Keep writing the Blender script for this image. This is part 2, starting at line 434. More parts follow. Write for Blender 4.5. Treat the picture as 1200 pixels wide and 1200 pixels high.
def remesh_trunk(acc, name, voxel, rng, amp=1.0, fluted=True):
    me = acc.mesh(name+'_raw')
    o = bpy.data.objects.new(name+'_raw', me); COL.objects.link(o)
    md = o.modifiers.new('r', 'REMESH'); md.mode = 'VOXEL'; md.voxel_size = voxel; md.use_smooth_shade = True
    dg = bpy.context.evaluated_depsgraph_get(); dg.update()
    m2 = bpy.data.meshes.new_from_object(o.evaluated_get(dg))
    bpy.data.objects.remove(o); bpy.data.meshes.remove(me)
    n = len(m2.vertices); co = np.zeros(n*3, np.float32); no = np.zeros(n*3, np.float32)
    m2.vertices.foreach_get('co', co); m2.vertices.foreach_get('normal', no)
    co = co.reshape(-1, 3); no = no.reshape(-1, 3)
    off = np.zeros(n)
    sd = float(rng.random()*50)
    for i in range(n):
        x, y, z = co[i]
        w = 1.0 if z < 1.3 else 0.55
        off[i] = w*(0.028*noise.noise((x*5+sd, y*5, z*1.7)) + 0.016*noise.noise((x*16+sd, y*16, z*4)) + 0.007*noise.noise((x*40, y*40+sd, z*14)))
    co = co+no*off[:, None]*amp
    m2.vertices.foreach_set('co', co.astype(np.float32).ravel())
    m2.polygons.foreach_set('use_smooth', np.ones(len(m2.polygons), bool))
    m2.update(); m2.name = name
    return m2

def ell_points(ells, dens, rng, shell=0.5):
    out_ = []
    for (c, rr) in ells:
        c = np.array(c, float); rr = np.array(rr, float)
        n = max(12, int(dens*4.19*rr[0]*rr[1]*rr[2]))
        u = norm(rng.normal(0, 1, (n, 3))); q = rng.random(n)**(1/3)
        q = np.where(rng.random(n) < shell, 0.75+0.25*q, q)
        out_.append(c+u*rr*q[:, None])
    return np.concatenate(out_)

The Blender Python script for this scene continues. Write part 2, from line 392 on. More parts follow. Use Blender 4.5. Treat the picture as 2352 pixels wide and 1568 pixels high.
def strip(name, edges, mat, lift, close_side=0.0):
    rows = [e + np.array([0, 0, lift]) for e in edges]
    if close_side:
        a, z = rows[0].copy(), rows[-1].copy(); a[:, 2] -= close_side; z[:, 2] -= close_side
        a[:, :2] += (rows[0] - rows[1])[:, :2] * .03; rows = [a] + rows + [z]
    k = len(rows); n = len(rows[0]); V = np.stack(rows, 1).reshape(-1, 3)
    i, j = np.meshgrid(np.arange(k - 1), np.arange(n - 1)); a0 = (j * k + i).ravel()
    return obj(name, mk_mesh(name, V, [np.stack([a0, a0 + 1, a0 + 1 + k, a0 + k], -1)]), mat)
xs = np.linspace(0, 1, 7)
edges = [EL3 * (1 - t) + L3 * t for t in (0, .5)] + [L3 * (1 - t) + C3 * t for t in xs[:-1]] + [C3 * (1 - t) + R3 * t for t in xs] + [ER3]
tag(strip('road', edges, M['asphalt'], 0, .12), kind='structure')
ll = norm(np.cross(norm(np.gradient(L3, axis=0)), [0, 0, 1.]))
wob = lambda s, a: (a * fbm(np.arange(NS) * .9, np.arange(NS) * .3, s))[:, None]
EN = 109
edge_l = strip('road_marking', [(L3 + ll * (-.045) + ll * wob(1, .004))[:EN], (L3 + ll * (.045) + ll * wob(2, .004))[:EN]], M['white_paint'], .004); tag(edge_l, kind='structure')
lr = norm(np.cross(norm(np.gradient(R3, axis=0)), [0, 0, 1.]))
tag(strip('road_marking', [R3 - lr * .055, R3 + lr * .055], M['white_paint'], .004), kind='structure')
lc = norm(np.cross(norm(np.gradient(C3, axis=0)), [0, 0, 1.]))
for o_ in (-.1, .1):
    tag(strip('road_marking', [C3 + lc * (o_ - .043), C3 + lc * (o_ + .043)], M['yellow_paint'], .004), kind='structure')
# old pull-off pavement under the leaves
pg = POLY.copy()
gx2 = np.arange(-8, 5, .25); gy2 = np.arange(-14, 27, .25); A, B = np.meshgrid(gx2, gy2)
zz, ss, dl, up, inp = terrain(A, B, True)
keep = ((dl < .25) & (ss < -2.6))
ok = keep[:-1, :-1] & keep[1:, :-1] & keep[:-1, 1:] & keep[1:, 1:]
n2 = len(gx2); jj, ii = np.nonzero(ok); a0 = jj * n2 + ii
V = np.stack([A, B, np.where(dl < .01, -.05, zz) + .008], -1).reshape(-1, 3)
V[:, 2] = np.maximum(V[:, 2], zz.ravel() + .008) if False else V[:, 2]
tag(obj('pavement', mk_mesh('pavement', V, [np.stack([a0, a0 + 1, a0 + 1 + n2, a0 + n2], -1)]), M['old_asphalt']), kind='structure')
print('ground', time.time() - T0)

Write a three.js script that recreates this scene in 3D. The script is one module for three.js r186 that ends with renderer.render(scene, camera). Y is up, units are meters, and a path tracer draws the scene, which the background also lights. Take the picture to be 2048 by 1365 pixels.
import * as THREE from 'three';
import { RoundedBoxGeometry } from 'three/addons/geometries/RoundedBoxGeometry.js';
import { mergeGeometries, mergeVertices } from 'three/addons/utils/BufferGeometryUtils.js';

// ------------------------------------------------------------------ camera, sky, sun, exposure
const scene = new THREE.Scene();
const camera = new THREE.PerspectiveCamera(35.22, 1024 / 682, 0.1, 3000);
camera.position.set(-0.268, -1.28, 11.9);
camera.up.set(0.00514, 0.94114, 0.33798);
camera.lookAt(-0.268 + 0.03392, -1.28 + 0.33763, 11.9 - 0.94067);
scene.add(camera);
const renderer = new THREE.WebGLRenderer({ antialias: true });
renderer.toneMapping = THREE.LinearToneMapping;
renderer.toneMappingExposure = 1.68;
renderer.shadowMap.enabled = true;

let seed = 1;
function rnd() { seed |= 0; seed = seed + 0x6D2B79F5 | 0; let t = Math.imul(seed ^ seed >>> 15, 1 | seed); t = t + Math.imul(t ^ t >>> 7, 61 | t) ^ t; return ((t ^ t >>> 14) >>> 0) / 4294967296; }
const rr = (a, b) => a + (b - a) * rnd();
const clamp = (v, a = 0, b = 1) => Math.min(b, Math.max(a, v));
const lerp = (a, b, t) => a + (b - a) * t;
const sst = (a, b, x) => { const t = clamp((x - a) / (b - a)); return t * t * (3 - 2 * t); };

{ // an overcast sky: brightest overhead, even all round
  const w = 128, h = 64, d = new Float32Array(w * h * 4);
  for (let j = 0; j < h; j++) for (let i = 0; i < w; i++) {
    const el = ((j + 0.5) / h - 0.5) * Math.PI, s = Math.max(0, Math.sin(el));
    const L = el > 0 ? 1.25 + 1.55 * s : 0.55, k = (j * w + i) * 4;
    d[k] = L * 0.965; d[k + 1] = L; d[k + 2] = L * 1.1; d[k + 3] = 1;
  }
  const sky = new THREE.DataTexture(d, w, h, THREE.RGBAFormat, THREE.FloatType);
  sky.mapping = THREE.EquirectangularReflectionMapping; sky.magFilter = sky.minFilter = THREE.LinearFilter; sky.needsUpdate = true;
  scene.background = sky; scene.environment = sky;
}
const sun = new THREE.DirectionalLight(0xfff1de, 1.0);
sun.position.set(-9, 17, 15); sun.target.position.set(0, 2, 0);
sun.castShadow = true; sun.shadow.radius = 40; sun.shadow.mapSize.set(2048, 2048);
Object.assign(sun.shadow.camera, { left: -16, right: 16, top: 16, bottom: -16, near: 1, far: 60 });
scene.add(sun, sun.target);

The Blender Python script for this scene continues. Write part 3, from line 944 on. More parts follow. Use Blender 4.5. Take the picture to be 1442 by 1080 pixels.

◆ ◆ ◆ ◆ ◆

Set exercise: Copy out every line of the data that includes "Treat".

Full output:
Keep writing the Blender script for this image. This is part 2, starting at line 434. More parts follow. Write for Blender 4.5. Treat the picture as 1200 pixels wide and 1200 pixels high.
The Blender Python script for this scene continues. Write part 2, from line 392 on. More parts follow. Use Blender 4.5. Treat the picture as 2352 pixels wide and 1568 pixels high.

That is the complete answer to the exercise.